Problem to solve: Nothing outside the range from the line with "Write a Blender" to the line with "col = scene.collection" belongs in the copy, and no pictures do either; repeat that range exactly.

◇ ◇ ◇ ◇

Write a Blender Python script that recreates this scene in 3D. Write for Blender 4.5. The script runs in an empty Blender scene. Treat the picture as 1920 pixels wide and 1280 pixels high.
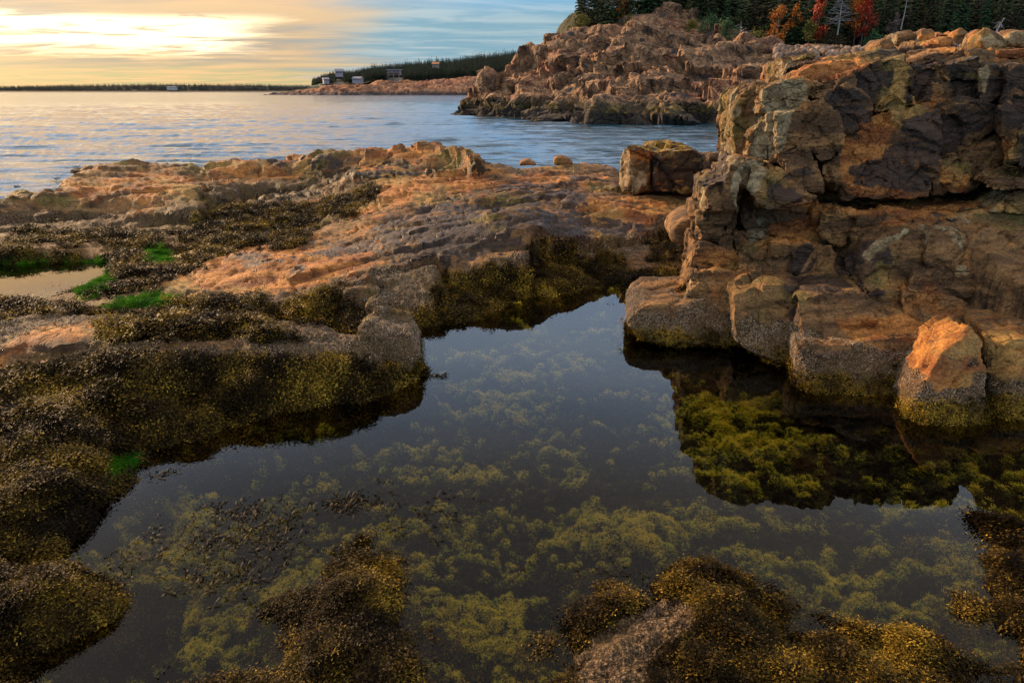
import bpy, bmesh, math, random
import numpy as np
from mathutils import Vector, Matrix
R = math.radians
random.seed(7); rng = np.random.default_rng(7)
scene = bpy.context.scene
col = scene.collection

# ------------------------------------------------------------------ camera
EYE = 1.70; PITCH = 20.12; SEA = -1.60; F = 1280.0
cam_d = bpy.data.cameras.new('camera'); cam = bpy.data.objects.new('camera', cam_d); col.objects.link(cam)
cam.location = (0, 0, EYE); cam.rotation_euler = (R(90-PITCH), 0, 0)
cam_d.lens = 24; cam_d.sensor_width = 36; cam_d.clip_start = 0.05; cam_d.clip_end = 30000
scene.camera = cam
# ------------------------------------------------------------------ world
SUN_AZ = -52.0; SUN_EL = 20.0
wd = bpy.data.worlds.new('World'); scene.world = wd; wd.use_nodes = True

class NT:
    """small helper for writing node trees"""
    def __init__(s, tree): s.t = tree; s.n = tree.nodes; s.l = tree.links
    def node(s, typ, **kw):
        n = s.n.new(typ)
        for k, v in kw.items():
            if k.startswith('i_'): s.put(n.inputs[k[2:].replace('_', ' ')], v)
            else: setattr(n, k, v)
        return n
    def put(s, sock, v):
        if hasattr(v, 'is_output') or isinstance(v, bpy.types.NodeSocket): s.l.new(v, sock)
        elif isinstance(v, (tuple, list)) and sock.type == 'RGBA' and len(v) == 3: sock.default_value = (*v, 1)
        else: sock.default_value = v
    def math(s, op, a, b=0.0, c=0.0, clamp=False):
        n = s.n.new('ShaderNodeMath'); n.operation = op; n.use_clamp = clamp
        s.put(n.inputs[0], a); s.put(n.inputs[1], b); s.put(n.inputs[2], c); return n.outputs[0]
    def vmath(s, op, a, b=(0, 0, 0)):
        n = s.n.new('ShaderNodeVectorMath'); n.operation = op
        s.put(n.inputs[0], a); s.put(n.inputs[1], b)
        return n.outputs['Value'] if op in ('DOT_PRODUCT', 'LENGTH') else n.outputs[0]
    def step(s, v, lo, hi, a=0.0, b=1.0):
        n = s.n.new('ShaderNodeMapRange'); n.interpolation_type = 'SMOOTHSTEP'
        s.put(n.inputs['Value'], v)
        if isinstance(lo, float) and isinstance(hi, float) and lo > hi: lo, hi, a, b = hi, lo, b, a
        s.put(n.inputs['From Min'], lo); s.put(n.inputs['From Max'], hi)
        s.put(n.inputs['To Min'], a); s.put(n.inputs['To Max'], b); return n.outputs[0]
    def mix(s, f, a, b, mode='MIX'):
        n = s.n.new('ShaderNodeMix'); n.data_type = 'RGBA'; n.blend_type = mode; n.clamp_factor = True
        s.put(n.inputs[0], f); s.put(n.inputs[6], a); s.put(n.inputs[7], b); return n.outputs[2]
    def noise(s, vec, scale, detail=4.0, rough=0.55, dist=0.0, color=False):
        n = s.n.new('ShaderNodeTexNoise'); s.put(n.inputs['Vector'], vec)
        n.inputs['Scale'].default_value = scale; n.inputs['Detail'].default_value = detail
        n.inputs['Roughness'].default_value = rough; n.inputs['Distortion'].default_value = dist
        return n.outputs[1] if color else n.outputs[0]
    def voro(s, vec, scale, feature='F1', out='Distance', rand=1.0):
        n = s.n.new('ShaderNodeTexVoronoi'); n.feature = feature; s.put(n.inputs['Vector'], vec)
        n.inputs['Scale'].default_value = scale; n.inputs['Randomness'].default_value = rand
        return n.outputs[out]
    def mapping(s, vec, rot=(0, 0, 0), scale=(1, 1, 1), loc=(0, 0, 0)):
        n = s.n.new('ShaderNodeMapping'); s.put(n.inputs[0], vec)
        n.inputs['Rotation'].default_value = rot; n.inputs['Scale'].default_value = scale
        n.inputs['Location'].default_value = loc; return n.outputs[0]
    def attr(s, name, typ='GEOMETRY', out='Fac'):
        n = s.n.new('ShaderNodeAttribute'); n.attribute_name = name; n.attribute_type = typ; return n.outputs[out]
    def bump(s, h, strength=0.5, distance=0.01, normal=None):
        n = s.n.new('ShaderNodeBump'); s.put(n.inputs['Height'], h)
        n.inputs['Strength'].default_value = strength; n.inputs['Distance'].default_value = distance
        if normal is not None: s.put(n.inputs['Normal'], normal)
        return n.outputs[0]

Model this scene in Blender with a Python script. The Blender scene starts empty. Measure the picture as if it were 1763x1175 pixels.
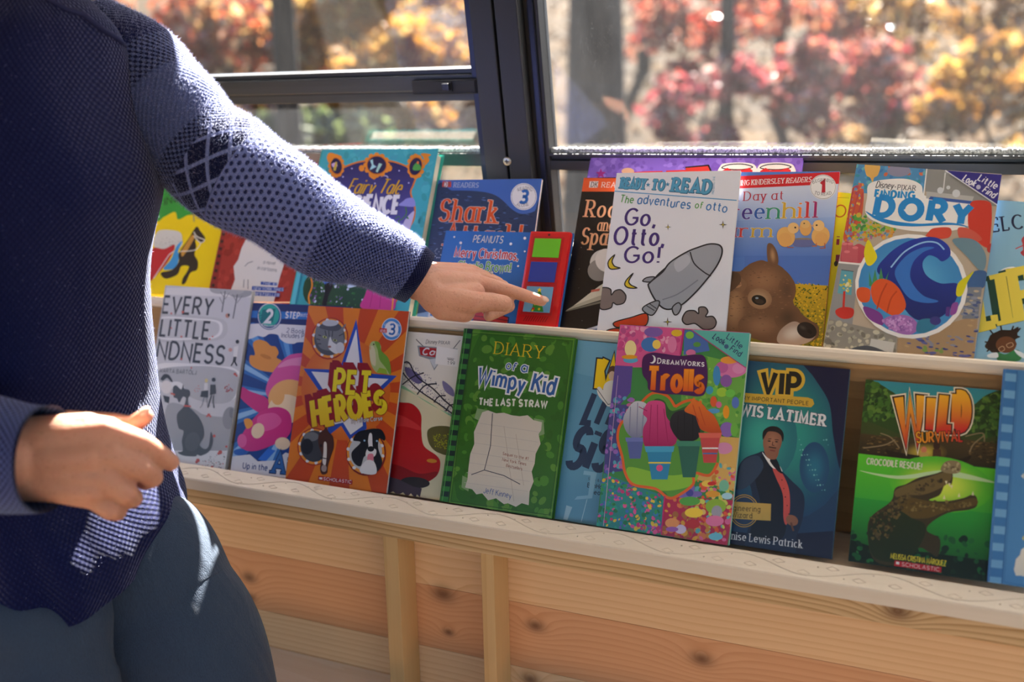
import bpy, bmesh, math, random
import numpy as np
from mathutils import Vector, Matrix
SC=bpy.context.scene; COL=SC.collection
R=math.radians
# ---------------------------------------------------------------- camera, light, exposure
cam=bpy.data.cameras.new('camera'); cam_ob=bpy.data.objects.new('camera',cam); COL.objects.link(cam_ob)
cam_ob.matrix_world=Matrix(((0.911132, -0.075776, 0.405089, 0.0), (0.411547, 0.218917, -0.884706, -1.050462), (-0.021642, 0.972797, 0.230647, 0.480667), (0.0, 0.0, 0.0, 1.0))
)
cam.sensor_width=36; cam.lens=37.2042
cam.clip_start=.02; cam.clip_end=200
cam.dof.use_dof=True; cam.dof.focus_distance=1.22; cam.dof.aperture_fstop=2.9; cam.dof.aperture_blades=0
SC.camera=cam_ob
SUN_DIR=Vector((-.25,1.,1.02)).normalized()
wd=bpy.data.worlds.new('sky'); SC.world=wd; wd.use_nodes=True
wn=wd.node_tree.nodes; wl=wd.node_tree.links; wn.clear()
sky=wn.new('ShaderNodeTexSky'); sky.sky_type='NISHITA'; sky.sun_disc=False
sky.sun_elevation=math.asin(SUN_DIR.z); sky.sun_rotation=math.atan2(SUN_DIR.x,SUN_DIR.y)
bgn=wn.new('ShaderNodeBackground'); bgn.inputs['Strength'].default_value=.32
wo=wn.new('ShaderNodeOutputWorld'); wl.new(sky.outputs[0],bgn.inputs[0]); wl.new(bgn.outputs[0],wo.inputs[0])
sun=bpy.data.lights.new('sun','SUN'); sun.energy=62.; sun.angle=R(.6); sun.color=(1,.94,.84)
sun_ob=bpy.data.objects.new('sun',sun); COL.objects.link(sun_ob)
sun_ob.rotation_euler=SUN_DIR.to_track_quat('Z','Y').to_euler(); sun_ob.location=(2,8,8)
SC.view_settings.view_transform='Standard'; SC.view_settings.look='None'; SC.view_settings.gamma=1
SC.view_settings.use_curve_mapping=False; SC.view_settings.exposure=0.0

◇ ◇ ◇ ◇

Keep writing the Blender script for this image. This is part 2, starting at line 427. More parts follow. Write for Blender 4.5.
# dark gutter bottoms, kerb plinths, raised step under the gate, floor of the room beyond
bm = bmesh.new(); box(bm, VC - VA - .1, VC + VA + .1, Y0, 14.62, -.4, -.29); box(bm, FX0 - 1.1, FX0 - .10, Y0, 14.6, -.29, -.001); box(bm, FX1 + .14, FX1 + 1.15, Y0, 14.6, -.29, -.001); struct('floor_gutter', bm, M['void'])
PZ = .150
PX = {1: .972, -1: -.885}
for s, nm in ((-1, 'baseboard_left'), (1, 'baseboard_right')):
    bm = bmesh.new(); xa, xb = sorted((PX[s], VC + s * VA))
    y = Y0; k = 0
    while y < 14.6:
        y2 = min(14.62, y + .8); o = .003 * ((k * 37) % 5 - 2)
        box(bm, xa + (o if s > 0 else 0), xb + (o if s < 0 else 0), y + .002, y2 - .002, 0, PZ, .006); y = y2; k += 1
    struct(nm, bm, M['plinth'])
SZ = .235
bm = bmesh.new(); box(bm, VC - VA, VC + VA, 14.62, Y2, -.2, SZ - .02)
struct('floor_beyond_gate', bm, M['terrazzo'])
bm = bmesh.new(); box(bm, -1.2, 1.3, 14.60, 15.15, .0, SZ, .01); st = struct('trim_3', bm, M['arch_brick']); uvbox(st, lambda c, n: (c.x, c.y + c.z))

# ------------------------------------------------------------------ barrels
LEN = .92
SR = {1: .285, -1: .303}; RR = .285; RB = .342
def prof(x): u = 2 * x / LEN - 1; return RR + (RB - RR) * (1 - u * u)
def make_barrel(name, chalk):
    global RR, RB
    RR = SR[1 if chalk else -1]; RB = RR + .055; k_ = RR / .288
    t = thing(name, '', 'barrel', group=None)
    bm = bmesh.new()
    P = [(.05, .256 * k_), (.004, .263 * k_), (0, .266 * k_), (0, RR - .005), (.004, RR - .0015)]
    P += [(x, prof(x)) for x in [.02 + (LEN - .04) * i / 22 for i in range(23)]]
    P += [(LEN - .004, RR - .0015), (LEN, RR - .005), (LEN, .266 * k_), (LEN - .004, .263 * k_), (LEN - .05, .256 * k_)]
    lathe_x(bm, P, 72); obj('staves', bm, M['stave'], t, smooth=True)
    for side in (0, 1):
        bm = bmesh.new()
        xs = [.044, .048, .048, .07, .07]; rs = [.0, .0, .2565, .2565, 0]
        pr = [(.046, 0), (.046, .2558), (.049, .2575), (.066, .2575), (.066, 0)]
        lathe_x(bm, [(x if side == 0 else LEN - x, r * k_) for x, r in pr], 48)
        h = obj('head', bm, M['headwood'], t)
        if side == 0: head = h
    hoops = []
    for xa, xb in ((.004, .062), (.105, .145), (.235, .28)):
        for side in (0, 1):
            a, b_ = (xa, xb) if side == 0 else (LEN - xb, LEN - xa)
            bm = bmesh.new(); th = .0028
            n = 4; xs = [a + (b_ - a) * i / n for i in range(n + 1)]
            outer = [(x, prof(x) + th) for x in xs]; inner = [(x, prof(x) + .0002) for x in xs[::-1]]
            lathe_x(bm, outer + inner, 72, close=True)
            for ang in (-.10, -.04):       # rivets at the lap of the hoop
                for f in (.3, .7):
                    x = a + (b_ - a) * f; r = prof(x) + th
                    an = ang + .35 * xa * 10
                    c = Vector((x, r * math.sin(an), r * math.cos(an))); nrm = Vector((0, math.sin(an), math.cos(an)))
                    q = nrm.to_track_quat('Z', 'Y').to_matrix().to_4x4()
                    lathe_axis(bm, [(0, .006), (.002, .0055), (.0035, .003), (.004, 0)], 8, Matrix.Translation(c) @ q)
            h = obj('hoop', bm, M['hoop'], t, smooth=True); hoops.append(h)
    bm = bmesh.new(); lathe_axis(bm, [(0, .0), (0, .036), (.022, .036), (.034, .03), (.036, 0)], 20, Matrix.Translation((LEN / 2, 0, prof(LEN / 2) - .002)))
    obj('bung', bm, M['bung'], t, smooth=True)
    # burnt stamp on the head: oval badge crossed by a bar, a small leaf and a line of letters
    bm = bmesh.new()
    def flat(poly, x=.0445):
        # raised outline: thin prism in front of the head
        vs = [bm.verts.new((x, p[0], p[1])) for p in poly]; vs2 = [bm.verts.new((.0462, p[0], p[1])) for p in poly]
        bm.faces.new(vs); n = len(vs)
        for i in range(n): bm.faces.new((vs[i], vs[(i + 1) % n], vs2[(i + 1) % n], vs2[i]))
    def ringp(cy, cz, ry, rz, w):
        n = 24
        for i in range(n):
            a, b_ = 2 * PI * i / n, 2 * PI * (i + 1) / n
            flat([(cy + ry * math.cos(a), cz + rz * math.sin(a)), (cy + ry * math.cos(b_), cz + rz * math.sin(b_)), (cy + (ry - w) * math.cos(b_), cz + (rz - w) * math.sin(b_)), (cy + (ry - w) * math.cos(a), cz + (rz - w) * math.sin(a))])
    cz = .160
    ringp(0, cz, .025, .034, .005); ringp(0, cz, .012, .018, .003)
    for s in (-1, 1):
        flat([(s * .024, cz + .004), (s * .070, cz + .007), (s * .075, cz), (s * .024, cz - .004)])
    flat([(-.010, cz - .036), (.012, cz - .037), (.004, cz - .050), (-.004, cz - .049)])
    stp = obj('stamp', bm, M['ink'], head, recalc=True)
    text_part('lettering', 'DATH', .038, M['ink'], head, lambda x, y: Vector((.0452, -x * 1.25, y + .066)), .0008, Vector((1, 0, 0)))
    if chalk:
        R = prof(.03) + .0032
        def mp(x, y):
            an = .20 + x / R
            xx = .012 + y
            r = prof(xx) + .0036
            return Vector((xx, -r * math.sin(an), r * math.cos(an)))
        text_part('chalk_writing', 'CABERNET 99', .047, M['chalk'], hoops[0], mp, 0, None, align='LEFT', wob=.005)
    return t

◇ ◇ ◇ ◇

Task output:
Write a Blender Python script that recreates this scene in 3D. Write for Blender 4.5. The script runs in an empty Blender scene. Treat the picture as 1920 pixels wide and 1280 pixels high.
import bpy, bmesh, math, random
import numpy as np
from mathutils import Vector, Matrix
R = math.radians
random.seed(7); rng = np.random.default_rng(7)
scene = bpy.context.scene
col = scene.collection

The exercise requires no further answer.